Open Space — the Great Cathedrals of Bolton

by Hans DePold, town historian
(Published in the Bolton Community News, June 2005)

When we think of great cathedrals we think of places that open new feelings in the human soul, filling it with eagerness, joy, hope, inspiration, and yearning. Many people, not necessarily religious, find a source of deep spiritual refreshment in visits to great cathedrals. There is something about cathedrals that draws in even the most detached of those among us. They put us in touch with something larger and grander than ourselves and much more powerful than our fears. The cathedrals are among those things that endure, and in a world of seemingly interminable change we gravitate to such things and places. Indeed, we hunger for them. Eternity is palpable in such places.

There are many great cathedrals in Bolton. Anyone who has ever strolled through the fields of the Rose Farm, who sees the stone walls at their feet, a living carpet reaching into the distance, and the big sky overhead, knows that these fields and forests are as much a part of our heritage as any of the world's other great cathedrals. Jonathan Edwards, who founded The Great Awakening, wrote of how his epiphany occurred in 1723 while walking in these fields of Bolton, a great cathedral that we saved in 2000.

Later another period of revival renewed interest in our creator and spawned a new form of religious expression—the camp meeting. The very first New England Camp Meeting, which planted the seeds of the Methodist movement, was held right here in another great cathedral of Bolton. This amphitheater is a precious natural wonder, part of a stunning wetlands complex covering much of the southeast section of Bolton. It was built for us to stand in awe. It is hard and rough and wet but totally suitable for rendering pure delight that awakens, opens, and expands the heart, ennobling human nature. And it contains the essence of what is needed to sustain the land with fresh water, and to filter and scent our air. Bolton was chosen for the first camp meeting in New England in 1805 because Bolton had this great cathedral known to hold between 5,000 and 9,000 people. The Bolton Land Trust saved this great cathedral in 2004.

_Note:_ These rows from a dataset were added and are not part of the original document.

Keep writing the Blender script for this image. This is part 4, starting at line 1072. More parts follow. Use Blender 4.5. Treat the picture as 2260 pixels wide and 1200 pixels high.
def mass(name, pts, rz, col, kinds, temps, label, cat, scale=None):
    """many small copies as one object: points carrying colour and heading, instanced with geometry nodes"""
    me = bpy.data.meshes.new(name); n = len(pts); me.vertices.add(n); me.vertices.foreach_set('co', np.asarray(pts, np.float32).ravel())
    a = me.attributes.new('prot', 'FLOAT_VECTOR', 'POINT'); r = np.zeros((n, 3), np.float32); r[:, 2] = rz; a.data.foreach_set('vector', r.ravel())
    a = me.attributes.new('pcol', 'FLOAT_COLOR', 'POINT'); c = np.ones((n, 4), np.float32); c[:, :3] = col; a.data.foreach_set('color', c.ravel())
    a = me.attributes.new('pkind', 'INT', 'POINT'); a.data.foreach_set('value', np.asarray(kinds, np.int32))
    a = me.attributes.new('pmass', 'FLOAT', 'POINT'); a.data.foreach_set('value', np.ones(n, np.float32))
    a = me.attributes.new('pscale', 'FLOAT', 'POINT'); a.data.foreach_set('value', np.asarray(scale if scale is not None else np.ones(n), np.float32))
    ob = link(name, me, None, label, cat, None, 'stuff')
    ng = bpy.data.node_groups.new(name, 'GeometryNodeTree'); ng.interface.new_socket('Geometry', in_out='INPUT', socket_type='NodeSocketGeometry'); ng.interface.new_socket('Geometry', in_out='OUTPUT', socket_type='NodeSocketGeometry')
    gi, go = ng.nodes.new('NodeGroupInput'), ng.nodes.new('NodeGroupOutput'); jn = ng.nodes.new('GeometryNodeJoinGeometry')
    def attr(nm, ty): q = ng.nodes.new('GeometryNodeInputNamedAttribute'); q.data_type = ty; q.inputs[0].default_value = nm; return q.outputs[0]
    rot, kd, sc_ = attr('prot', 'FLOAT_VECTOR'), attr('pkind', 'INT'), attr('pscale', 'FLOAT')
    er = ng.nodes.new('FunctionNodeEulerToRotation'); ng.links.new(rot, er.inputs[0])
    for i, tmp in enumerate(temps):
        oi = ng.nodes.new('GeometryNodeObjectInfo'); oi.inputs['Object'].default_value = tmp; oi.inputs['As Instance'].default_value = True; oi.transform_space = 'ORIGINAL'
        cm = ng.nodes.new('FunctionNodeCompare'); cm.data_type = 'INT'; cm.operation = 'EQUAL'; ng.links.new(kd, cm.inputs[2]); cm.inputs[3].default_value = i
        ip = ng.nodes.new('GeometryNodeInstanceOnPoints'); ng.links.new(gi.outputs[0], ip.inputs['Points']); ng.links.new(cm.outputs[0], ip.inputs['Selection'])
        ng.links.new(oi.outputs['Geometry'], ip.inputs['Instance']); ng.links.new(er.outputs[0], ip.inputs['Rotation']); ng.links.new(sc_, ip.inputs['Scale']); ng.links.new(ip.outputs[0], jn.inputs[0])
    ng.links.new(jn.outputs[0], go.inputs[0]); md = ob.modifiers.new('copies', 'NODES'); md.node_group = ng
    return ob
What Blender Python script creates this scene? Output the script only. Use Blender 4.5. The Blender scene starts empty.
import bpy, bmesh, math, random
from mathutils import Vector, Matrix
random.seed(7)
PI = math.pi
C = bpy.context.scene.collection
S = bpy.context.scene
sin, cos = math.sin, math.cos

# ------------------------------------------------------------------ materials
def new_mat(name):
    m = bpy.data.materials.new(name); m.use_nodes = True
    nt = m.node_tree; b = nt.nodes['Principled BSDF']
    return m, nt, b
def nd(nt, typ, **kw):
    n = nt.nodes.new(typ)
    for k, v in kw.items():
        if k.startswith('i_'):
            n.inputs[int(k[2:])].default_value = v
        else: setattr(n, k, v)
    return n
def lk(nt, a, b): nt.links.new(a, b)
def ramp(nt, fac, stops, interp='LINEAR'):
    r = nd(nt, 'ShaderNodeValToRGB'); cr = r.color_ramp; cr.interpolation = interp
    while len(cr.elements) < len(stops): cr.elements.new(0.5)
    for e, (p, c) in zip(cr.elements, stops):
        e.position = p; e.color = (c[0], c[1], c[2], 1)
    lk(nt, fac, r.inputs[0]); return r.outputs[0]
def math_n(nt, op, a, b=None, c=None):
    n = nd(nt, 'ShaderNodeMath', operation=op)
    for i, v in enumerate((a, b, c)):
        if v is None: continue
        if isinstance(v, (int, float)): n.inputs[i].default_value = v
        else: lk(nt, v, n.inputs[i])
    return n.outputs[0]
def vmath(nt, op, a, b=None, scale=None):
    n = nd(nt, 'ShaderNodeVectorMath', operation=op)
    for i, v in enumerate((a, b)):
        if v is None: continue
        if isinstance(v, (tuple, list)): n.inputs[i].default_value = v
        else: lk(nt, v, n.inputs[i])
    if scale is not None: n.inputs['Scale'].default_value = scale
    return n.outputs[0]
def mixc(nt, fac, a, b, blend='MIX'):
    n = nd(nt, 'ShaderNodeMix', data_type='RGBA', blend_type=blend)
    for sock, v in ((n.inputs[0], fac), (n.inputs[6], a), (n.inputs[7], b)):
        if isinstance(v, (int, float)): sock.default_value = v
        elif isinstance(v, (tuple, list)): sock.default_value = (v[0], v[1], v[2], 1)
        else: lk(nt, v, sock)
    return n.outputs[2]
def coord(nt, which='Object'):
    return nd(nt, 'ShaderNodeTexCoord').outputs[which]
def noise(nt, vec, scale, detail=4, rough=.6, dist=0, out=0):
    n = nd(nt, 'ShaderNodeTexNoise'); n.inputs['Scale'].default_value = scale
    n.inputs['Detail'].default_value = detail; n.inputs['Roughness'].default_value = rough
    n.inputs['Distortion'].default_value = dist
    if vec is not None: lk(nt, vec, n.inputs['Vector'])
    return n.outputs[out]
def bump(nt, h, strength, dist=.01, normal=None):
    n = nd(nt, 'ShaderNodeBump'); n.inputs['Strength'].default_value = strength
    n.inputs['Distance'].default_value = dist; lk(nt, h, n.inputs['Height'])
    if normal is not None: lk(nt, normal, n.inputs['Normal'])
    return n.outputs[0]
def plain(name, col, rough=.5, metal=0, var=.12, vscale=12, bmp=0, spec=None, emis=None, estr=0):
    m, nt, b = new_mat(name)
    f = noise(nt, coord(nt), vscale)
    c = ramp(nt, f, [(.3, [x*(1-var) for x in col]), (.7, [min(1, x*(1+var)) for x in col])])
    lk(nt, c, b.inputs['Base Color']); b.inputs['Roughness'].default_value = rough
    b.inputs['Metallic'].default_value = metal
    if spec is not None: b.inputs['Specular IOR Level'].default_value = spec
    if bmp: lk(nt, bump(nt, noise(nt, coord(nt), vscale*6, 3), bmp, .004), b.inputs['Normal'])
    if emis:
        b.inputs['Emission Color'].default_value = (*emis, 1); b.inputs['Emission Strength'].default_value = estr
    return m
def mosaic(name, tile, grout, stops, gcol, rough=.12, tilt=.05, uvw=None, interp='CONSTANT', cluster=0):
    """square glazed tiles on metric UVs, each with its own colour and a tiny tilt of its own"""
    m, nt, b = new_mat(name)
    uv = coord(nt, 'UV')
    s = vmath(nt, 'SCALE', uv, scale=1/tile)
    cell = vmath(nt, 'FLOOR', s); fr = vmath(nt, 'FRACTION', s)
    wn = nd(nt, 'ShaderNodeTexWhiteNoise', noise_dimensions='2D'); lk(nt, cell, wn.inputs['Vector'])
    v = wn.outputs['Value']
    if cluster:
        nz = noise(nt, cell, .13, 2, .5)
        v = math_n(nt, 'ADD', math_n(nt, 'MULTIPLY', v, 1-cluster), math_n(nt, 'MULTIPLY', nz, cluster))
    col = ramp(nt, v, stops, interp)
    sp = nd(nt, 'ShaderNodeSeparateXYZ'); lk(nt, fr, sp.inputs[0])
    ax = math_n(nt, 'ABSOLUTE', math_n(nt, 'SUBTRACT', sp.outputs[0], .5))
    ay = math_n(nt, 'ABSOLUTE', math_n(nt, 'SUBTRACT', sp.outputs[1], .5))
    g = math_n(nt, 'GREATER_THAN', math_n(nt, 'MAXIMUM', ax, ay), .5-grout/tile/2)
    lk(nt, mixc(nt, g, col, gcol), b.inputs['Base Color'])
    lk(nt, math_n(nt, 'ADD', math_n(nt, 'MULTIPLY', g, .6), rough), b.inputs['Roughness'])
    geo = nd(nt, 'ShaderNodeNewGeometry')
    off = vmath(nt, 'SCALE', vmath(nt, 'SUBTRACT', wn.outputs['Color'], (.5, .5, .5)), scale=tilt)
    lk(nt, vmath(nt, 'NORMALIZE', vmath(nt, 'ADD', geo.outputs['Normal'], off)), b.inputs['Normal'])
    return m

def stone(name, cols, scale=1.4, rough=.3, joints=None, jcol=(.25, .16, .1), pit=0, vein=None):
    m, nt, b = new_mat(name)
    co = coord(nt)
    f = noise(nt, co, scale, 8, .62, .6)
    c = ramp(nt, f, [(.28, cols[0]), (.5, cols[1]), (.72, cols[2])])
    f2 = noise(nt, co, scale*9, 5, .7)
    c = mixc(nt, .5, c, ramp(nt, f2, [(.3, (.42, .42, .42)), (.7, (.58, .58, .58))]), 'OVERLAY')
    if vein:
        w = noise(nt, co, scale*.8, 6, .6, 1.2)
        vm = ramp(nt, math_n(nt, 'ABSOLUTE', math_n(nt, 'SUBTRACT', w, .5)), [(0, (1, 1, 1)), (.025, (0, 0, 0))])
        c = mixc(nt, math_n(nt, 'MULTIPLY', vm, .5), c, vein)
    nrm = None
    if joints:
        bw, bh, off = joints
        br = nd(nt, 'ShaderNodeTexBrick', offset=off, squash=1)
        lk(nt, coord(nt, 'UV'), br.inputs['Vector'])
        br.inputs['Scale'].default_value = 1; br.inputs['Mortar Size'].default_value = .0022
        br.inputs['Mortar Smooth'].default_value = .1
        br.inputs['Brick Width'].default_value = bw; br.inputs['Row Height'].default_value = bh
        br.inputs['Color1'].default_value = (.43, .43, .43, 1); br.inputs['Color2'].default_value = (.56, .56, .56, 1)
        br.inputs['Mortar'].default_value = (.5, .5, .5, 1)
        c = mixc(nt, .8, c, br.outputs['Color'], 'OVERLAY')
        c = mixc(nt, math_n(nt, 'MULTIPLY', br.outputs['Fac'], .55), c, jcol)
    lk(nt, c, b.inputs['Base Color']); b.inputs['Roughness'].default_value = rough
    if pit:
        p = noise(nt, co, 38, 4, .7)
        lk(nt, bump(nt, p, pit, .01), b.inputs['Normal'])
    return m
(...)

Many residents climb Bolton Notch (Saqumsketuck) in the fall to be dazzled by the lemon, orange, and raspberry colors. There on the sacred craggy outcrop of rock was the forward lookout used by the mighty Uncas, the last great Mohegan sachem (chief). That cathedral was saved by the state, as was Gay City, another cathedral of Bolton that was settled by a religious sect in the early 1800s.

We are drawn to these cathedrals where living water wells up, cold and pure, from the earth's dark bosom. And I know that for myself there is something deeper and more complex in Bolton's cathedrals. These are sacred grounds. It is a pleasure to stand in awe of these great cathedrals of earth, with their gates of rock, pavements of ferns, choirs of streams, altars of snow, and vaults of skies and stars.

There is a wind blowing in Bolton... to save all of Bolton's great cathedrals. It actually costs us less to save them than to allow them to be destroyed. After we have been here a while we discover that we don't just choose to live in Bolton, it chooses us and then it rouses our dormant spirits to take action to save our great cathedrals, our open space.